Une communauté rurale coupée du monde vit selon les règles millénaires qu’elle s’est fixées. Cet isolement sert de couverture à des violences sexuelles inouïes : les femmes de la communauté sont droguées et violées pendant leur sommeil. Longtemps elles demeurent convaincues d’avoir été victimes de fantômes ou de Satan en personne. Mais bientôt le pot aux roses est découvert, un violeur arrêté et, suite à ses confessions, l’ensemble des coupables appréhendés par la police d’Etat.
En attendant la libération sous caution des hommes de la communauté, les femmes disposent de quarante-huit heures pour prendre leur destin en main. Choisiront-elles de rester et pardonner ? de rester et se battre ? ou de prendre la fuite ?
Women Talking vient de recevoir cette nuit à Los Angeles l’Oscar de la meilleure adaptation. Sarah Polley, réalisatrice féministe revendiquée, qui entend porter à l’écran des sujets féministes mais aussi adopter sur le plateau des méthodes de travail plus douces (présence permanente d’un psychologue pour permettre à tous les acteurs, actrices, techniciens et techniciennes d’exprimer un malaise) et mieux adaptées aux rythmes de vie de chacun (elle met un point d’honneur à renvoyer toute l’équipe dans ses foyers avant l’heure du dîner alors que les journées de tournage interminables sont la règle à Hollywood) a transposé à l’écran le livre de Miriam Toews Ce qu’elles disent. Ce livre s’inspirait de faits réels : entre 2005 et 2009, dans une communauté mennonite isolée de la Bolivie, de nombreuses filles et femmes ont été violées par des hommes de la colonie qui s’étaient servis d’un anesthésiant vétérinaire pour endormir leurs victimes et abuser d’elles.
Women Talking est un huis clos qui réunit huit femmes de tous âges chargées de décider pour l’ensemble d’entre elles la meilleure option.
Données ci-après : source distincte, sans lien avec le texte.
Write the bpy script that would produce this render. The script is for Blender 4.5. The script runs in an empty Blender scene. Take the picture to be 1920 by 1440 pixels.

Ce parti pris, qu’on retrouve dans le livre comme dans le film, nous prive de tout un pan de l’intrigue : la commission des viols, le mensonge dans lequel les femmes ont longtemps été maintenues, la découverte de la supercherie, l’arrestation d’un coupable, ses aveux, l’incarcération des autres hommes de la communauté… Tout cela aurait pu fort bien constituer une bonne moitié du film, mais est résumé en une poignée de minutes à peine. Reste, pendant les cent minutes suivantes, une seule chose : un long huis clos.
On peut fort bien construire un film tout entier autour d’un huis clos. Douze hommes en colère en est peut-être le plus célèbre où, on le sait, Henry Fonda, va patiemment venir à bout des préjugés de ses onze co-jurés qui s’apprêtaient à envoyer bien hâtivement un accusé à la mort.
Mais pour qu’un huis clos fonctionne et tienne le spectateur en haleine tout du long, il faut qu’il s’y passe quelque chose ; il faut que des faits se produisent ou que des arguments soient échangés qui fassent avancer l’intrigue.
Or Women Talking est désespérément dépourvu de carburant. La réalité des faits – les viols commis sur des victimes inconscientes – l’identité et le nombre de leurs auteurs ne sont pas débattus. La question posée – rester ou partir – met face à face deux partis dont on peine à comprendre lequel est le plus radical : les plus vengeresses sont-elles celles qui veulent rester pour se battre contre les hommes ou celles qui veulent partir pour ne plus jamais avoir commerce avec eux ? Et les arguments échangés sont d’une indigente pauvreté : partir, c’est à la fois un saut terrifiant dans l’inconnu et la promesse d’une nouvelle vie débarrassée du patriarcat.
Sans avoir la dureté de Murielle Journet, qui assassine Women Talking dans Le Monde en quelques phrases cinglantes, je me suite vite ennuyé devant ce film, aux couleurs inutilement désaturées, à la musique envahissante et dont le jeu des nombreuses stars (Rooney Mara, Claire Foy Jesse Buckley…) m’a semblé inutilement paroxystique.